### What the task requires
Exactly and only the lines from the one containing "Continue the Blender" through the close of the entries below are to be set down.

[Data entries]
++++++

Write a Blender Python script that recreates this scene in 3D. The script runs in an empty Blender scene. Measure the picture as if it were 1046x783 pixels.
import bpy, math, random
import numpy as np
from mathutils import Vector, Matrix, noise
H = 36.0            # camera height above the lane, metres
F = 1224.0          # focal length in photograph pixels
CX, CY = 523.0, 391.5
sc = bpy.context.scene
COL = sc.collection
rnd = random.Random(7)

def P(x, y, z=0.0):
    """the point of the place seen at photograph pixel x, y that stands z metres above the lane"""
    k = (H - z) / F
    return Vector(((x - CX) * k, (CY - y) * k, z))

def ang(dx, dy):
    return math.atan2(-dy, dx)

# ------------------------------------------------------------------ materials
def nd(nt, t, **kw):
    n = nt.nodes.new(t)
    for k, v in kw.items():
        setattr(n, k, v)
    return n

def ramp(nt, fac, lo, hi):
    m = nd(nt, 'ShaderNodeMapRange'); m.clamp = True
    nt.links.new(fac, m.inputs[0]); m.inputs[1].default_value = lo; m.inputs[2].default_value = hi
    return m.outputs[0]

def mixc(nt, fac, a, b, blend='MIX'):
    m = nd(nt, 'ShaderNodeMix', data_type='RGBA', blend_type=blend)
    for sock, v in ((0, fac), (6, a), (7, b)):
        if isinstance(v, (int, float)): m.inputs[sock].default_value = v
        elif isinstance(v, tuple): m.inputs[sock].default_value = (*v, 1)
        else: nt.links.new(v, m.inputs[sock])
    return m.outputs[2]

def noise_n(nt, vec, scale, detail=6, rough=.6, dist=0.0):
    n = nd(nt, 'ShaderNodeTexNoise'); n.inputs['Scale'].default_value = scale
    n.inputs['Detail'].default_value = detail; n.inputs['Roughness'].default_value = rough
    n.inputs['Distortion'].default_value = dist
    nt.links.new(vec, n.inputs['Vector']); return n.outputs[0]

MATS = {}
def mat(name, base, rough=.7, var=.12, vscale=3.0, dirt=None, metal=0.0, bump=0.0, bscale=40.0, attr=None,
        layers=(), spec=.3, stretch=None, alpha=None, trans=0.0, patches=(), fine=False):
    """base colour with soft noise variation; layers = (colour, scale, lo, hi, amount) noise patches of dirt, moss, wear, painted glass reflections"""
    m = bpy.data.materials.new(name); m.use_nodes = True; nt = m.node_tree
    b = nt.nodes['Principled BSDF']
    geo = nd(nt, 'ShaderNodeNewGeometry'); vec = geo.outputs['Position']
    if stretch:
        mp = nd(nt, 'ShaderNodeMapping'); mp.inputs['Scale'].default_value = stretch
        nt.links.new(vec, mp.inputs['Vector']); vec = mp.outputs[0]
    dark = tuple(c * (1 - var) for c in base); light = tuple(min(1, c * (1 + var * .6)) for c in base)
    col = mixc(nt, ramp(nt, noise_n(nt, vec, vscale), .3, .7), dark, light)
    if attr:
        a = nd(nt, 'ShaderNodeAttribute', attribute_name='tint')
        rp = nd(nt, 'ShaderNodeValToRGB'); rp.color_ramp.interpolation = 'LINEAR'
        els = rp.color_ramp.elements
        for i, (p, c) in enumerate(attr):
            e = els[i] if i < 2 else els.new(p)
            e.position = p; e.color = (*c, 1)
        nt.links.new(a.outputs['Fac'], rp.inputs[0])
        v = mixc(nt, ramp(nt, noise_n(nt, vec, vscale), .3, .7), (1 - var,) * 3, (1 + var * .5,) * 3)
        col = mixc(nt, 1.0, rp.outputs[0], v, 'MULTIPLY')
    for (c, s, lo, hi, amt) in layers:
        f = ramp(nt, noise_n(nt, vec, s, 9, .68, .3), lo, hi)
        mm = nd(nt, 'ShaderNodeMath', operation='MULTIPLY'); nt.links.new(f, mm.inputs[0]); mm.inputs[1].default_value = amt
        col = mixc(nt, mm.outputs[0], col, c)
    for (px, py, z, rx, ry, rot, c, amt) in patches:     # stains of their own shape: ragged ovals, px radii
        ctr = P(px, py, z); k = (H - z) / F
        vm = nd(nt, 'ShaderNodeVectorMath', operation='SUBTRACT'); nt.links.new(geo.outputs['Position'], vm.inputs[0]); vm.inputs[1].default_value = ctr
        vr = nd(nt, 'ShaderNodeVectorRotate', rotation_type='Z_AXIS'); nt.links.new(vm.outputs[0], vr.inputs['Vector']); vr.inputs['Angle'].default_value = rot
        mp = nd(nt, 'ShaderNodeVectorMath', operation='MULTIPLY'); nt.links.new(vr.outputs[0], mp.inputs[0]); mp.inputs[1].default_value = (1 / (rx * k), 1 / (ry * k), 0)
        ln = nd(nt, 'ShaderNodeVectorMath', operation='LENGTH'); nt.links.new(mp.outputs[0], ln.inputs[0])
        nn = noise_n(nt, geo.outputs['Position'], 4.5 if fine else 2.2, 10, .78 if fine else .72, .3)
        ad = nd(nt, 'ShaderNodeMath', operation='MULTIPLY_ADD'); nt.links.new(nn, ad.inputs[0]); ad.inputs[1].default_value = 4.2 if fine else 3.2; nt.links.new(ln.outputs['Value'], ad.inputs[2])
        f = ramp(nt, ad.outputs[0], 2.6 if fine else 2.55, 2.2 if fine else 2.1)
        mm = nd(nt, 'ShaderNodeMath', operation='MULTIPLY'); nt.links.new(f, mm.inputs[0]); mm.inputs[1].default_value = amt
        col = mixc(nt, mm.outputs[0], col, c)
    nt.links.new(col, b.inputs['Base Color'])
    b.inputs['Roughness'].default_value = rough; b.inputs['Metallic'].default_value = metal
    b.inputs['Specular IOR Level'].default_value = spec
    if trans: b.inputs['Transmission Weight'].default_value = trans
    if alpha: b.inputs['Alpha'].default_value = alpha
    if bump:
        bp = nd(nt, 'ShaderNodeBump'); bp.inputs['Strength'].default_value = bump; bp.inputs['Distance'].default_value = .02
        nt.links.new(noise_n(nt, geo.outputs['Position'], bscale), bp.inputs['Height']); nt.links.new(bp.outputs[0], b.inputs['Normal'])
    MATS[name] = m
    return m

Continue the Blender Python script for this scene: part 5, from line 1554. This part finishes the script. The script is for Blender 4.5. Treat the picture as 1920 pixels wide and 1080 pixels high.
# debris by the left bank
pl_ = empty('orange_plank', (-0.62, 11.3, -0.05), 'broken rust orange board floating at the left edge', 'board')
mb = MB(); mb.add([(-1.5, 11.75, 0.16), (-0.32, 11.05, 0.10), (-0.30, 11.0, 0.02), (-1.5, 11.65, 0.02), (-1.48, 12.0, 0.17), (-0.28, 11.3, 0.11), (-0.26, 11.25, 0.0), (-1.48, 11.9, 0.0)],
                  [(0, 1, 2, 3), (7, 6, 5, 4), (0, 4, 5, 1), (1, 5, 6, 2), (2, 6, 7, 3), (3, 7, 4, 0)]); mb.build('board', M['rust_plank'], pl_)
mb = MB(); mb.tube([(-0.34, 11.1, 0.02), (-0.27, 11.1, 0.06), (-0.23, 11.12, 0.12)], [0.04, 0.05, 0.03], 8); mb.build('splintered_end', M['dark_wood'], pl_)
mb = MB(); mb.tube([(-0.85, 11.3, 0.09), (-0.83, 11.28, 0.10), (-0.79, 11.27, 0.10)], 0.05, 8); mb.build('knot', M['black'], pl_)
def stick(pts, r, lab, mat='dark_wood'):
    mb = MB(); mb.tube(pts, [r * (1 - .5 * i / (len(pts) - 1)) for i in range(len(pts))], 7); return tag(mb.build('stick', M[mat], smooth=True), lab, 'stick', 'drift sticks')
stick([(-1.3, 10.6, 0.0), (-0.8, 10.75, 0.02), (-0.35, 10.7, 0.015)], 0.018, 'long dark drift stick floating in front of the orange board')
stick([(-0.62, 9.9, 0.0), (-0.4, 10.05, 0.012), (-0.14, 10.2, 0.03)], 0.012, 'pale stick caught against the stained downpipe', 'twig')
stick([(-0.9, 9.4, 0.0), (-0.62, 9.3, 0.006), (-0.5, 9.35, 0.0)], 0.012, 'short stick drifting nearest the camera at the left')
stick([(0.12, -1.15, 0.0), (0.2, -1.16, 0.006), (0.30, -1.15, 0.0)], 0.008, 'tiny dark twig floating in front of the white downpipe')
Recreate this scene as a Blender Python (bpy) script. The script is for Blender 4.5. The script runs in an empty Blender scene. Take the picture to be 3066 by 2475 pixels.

++++++

### Output of the exercise
Continue the Blender Python script for this scene: part 5, from line 1554. This part finishes the script. The script is for Blender 4.5. Treat the picture as 1920 pixels wide and 1080 pixels high.
# debris by the left bank
pl_ = empty('orange_plank', (-0.62, 11.3, -0.05), 'broken rust orange board floating at the left edge', 'board')
mb = MB(); mb.add([(-1.5, 11.75, 0.16), (-0.32, 11.05, 0.10), (-0.30, 11.0, 0.02), (-1.5, 11.65, 0.02), (-1.48, 12.0, 0.17), (-0.28, 11.3, 0.11), (-0.26, 11.25, 0.0), (-1.48, 11.9, 0.0)],
                  [(0, 1, 2, 3), (7, 6, 5, 4), (0, 4, 5, 1), (1, 5, 6, 2), (2, 6, 7, 3), (3, 7, 4, 0)]); mb.build('board', M['rust_plank'], pl_)
mb = MB(); mb.tube([(-0.34, 11.1, 0.02), (-0.27, 11.1, 0.06), (-0.23, 11.12, 0.12)], [0.04, 0.05, 0.03], 8); mb.build('splintered_end', M['dark_wood'], pl_)
mb = MB(); mb.tube([(-0.85, 11.3, 0.09), (-0.83, 11.28, 0.10), (-0.79, 11.27, 0.10)], 0.05, 8); mb.build('knot', M['black'], pl_)
def stick(pts, r, lab, mat='dark_wood'):
    mb = MB(); mb.tube(pts, [r * (1 - .5 * i / (len(pts) - 1)) for i in range(len(pts))], 7); return tag(mb.build('stick', M[mat], smooth=True), lab, 'stick', 'drift sticks')
stick([(-1.3, 10.6, 0.0), (-0.8, 10.75, 0.02), (-0.35, 10.7, 0.015)], 0.018, 'long dark drift stick floating in front of the orange board')
stick([(-0.62, 9.9, 0.0), (-0.4, 10.05, 0.012), (-0.14, 10.2, 0.03)], 0.012, 'pale stick caught against the stained downpipe', 'twig')
stick([(-0.9, 9.4, 0.0), (-0.62, 9.3, 0.006), (-0.5, 9.35, 0.0)], 0.012, 'short stick drifting nearest the camera at the left')
stick([(0.12, -1.15, 0.0), (0.2, -1.16, 0.006), (0.30, -1.15, 0.0)], 0.008, 'tiny dark twig floating in front of the white downpipe')
Recreate this scene as a Blender Python (bpy) script. The script is for Blender 4.5. The script runs in an empty Blender scene. Take the picture to be 3066 by 2475 pixels.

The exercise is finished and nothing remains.